Le pouvoir d’un tweet

Le manque de clarté dans l’agenda politique « ordinaire » a interpellé douloureusement, pendant très longtemps, les acteurs politiques en particulier et l’ensemble de la population.  Il était encore permis de croire que le respect des échéances démocratiques était une composante essentielle dans la construction d’un État de droit.  L’Exécutif pouvait renvoyer des élections (ce qui arrivait souvent) mais estimait qu’il était nécessaire d’annoncer de nouvelles dates, d’expliquer ses intentions et de rassurer la population même avec force maladresses et mensonges.

Contrairement à ce qui était prévu par la Constitution de 1987, le pays n’a jamais connu d’élections indirectes. Les acteurs politiques se sont accommodés de la situation et la population n’a pas estimé qu’il était de son droit de les réclamer. Mais, les élections, y compris les contestées et les contestables, ont permis de croire que les hommes de pouvoir étaient élus et non désignés de fait. Naïvement, on parlait d’apprentissage de la démocratie, de rodage des institutions républicaines et espérait qu’avec le temps, on allait pouvoir éviter les errements, corriger les fautes, terrasser les habitudes mesquines et paver la voie à l’application stricte de la loi, mêmes les plus imparfaites. En attendant mieux.

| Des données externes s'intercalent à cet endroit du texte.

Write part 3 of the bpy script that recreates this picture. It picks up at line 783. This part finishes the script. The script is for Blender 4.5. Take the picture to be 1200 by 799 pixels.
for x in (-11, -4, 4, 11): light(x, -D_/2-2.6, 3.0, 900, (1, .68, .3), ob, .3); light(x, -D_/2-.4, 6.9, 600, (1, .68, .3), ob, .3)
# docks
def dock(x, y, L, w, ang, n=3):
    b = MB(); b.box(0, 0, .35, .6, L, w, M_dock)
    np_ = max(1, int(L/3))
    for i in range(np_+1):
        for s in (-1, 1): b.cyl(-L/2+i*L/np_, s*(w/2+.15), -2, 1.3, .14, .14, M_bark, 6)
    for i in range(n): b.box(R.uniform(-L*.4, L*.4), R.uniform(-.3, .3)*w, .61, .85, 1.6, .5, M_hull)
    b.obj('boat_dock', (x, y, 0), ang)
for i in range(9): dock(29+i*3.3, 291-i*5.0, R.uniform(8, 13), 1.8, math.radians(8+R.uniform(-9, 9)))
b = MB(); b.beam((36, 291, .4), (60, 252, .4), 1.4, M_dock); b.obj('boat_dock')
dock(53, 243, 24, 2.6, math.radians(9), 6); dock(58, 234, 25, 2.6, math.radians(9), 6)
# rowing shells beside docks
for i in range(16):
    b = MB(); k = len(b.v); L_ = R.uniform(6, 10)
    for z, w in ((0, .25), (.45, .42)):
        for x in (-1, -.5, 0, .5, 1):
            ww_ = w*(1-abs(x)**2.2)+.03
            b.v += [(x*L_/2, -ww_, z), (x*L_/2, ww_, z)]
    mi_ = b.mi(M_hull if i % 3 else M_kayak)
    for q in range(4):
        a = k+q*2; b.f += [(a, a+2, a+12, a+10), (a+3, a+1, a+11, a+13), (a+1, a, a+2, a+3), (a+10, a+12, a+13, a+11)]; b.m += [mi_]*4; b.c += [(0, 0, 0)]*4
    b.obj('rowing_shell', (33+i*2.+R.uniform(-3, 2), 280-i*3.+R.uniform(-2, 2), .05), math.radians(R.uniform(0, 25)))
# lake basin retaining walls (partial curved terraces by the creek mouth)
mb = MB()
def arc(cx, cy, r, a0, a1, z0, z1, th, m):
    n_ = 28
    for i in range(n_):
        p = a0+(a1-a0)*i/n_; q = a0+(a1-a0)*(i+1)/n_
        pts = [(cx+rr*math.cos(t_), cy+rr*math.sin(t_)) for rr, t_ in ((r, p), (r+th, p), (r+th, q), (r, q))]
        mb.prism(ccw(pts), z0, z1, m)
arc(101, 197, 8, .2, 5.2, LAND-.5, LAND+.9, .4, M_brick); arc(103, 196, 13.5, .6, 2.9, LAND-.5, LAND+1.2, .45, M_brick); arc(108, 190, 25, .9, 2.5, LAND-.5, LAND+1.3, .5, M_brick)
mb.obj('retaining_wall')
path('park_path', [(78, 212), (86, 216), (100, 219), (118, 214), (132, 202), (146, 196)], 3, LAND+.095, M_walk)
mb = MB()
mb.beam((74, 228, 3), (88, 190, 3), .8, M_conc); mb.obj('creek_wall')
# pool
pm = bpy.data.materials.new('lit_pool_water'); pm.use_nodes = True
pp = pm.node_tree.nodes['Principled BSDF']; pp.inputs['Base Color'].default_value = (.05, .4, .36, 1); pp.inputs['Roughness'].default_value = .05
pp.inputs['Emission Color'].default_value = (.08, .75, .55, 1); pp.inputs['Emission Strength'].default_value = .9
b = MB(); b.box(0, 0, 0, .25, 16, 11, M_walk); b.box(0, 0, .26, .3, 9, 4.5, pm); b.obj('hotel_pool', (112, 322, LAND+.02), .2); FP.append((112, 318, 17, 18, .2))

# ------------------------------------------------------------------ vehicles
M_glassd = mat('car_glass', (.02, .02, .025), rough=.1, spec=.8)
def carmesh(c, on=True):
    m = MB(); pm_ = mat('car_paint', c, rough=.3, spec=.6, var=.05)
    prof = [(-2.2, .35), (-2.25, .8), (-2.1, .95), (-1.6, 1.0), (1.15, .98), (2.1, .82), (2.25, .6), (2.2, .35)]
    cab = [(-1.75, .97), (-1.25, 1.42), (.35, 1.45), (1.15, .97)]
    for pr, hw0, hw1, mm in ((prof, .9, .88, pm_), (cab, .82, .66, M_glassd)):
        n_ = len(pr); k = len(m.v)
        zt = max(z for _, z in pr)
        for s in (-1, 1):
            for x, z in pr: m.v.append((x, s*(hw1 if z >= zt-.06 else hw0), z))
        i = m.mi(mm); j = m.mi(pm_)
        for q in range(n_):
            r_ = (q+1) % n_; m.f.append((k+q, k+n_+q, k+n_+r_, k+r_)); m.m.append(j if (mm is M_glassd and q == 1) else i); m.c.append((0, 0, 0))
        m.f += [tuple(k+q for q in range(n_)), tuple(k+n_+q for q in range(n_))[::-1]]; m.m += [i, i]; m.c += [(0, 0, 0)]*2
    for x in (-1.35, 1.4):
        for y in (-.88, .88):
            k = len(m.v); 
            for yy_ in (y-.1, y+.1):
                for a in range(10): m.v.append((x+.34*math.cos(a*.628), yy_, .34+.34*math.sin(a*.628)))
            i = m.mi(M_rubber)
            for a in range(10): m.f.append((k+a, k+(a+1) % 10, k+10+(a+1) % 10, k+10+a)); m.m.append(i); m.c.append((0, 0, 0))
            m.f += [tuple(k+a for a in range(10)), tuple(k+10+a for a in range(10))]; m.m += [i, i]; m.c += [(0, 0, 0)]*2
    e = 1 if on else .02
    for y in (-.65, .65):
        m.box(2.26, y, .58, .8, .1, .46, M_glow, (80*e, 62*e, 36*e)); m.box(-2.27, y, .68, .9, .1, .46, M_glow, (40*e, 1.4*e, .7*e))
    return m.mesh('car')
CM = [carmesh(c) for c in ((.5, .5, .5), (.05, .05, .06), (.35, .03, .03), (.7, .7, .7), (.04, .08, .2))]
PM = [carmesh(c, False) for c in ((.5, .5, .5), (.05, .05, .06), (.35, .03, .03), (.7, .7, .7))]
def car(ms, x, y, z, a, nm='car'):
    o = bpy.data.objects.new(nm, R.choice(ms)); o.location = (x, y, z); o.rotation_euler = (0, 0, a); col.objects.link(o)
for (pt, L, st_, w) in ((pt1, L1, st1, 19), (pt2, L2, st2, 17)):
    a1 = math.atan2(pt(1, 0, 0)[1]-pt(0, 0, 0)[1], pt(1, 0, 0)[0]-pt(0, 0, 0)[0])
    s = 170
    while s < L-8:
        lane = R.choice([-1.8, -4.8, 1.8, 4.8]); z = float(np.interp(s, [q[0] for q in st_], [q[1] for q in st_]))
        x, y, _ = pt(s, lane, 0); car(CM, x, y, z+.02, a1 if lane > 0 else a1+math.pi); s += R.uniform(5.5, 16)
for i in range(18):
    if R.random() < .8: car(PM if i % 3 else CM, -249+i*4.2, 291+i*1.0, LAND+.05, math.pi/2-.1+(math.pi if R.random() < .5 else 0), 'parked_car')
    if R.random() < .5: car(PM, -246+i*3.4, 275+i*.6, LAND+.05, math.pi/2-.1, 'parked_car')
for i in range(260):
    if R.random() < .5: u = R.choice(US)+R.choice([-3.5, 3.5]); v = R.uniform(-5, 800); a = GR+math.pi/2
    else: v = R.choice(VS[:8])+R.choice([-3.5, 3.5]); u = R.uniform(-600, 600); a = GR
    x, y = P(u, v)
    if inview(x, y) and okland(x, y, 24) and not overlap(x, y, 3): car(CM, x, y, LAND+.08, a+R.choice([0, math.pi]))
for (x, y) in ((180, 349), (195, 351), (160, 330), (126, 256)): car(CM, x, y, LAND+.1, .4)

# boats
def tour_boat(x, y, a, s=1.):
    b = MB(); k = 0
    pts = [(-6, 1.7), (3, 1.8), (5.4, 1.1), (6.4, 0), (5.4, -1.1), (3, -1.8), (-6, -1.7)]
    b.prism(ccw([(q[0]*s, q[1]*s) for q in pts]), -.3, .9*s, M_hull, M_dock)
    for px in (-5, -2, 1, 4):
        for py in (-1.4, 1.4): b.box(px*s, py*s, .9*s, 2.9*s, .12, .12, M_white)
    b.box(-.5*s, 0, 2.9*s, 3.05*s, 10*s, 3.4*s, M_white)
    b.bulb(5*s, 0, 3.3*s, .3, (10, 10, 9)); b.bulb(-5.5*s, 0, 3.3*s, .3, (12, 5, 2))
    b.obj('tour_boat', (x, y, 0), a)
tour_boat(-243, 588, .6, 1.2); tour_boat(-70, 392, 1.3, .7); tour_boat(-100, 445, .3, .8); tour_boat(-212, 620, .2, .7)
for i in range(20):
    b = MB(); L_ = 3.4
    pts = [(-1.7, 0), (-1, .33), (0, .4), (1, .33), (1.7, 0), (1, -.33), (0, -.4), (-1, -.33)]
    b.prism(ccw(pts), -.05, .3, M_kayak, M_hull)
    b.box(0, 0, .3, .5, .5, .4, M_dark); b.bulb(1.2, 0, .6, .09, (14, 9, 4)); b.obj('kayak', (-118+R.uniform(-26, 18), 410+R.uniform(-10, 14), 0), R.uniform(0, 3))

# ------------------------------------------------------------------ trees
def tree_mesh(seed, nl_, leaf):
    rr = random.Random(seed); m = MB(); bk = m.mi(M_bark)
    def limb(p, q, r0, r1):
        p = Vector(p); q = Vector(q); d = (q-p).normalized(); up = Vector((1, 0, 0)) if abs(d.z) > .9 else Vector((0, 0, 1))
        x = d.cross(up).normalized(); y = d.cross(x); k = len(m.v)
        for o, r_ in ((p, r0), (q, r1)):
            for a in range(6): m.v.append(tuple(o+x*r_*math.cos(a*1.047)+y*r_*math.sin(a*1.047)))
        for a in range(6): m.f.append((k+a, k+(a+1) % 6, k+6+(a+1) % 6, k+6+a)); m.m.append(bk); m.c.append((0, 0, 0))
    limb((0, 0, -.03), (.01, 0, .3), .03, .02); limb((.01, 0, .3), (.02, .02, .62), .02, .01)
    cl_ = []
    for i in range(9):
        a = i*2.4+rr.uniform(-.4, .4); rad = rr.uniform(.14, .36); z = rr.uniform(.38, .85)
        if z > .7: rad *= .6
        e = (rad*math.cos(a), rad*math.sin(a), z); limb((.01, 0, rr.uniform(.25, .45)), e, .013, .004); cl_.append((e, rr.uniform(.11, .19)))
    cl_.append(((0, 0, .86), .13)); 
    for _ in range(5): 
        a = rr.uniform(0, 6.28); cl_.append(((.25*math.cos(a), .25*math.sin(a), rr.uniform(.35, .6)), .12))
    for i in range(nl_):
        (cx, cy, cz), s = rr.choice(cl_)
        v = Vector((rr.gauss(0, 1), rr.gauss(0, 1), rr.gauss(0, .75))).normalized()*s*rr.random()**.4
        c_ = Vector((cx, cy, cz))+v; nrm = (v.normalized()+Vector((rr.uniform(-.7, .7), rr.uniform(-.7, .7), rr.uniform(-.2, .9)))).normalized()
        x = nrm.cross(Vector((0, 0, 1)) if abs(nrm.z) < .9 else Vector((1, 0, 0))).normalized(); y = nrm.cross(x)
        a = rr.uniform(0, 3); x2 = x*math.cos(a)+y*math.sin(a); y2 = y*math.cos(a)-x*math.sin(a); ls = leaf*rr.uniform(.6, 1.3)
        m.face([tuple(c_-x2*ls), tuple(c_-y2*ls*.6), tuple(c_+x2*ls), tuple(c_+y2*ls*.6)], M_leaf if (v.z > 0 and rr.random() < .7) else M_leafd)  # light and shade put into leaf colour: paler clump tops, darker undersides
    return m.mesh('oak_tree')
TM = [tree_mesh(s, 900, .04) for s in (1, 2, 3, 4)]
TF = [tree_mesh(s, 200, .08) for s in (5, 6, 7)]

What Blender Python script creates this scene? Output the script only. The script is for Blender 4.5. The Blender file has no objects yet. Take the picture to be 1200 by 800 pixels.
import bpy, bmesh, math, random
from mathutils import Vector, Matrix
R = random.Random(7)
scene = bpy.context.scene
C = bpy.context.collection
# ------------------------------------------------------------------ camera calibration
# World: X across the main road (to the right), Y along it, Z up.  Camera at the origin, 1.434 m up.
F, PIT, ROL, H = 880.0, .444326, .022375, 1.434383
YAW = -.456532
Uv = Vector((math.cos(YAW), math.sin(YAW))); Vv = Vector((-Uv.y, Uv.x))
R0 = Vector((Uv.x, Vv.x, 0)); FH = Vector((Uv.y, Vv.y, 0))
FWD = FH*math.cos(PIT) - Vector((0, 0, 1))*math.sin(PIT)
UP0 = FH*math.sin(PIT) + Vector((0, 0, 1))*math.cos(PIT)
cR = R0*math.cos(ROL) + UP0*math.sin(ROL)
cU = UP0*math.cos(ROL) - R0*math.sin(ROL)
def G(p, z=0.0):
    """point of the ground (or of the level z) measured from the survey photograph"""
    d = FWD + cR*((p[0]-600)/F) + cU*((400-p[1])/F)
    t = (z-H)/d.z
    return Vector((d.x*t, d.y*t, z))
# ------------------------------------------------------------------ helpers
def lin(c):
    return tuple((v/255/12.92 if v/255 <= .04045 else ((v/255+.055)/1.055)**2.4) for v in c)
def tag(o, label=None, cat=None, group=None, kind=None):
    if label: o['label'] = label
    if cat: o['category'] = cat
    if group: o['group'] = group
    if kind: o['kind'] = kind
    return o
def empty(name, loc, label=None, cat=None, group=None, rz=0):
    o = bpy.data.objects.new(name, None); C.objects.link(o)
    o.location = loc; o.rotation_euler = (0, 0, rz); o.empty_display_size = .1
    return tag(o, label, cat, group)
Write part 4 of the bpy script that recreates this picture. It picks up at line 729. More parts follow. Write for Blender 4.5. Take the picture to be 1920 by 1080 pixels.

Aujourd’hui, la politique politicienne a choisi d’enclencher la marche arrière, brouillant ainsi toutes les pistes de compréhension de la vie politique en Haïti. Personne, en vérité, n’ose mettre une pièce sur le sort réservé aux 10 sénateurs encore en fonction le 10 janvier à minuit. La réponse viendra peut-être par un tweet, comme c’est l’usage depuis quelque temps. Évidemment, les moyens de communication branchés et faciles sont au-dessus de la vox populi et des compromis lucides.

Le débat sur la fin du mandat des 10 sénateurs, les derniers parlementaires et les derniers élus de la République, est fatigant.  Comment prendre pied dans ce vacarme ? Entre arguments savants, logiques d’intérêts, revanches bornées et enfumage à souhait, le citoyen (détenteur du pouvoir de choisir ses représentants) ne comprend rien. Absolument rien.

Il y a fort à dire sur le sérieux du travail des représentants du peuple en ce qui a trait à la gestion du bien commun. Mais, quelque part, la poursuite de l’idéal démocratique devrait être supérieure aux faiblesses de ceux qui ont reçu le pouvoir par délégation populaire. 

Lundi prochain, le pays peut se réveiller sans élus. Il s’agit d’une situation de déclin résultant de la faillite de tous les acteurs et pouvoirs politiques. Et là, il va falloir un examen redoutable de nos comportements et de notre passivité. Place maintenant à la clairvoyance, au dialogue, au courage, à la ferme volonté et à l’éthique pour ne pas assassiner l’espoir d’une vie meilleure pour tout un peuple et ses dirigeants.

Faut-il dénouer la crise pour pouvoir organiser des élections ou choisir de nouveaux élus pour mettre fin à la crise ? C’est une question qui vaut largement budget du Parlement.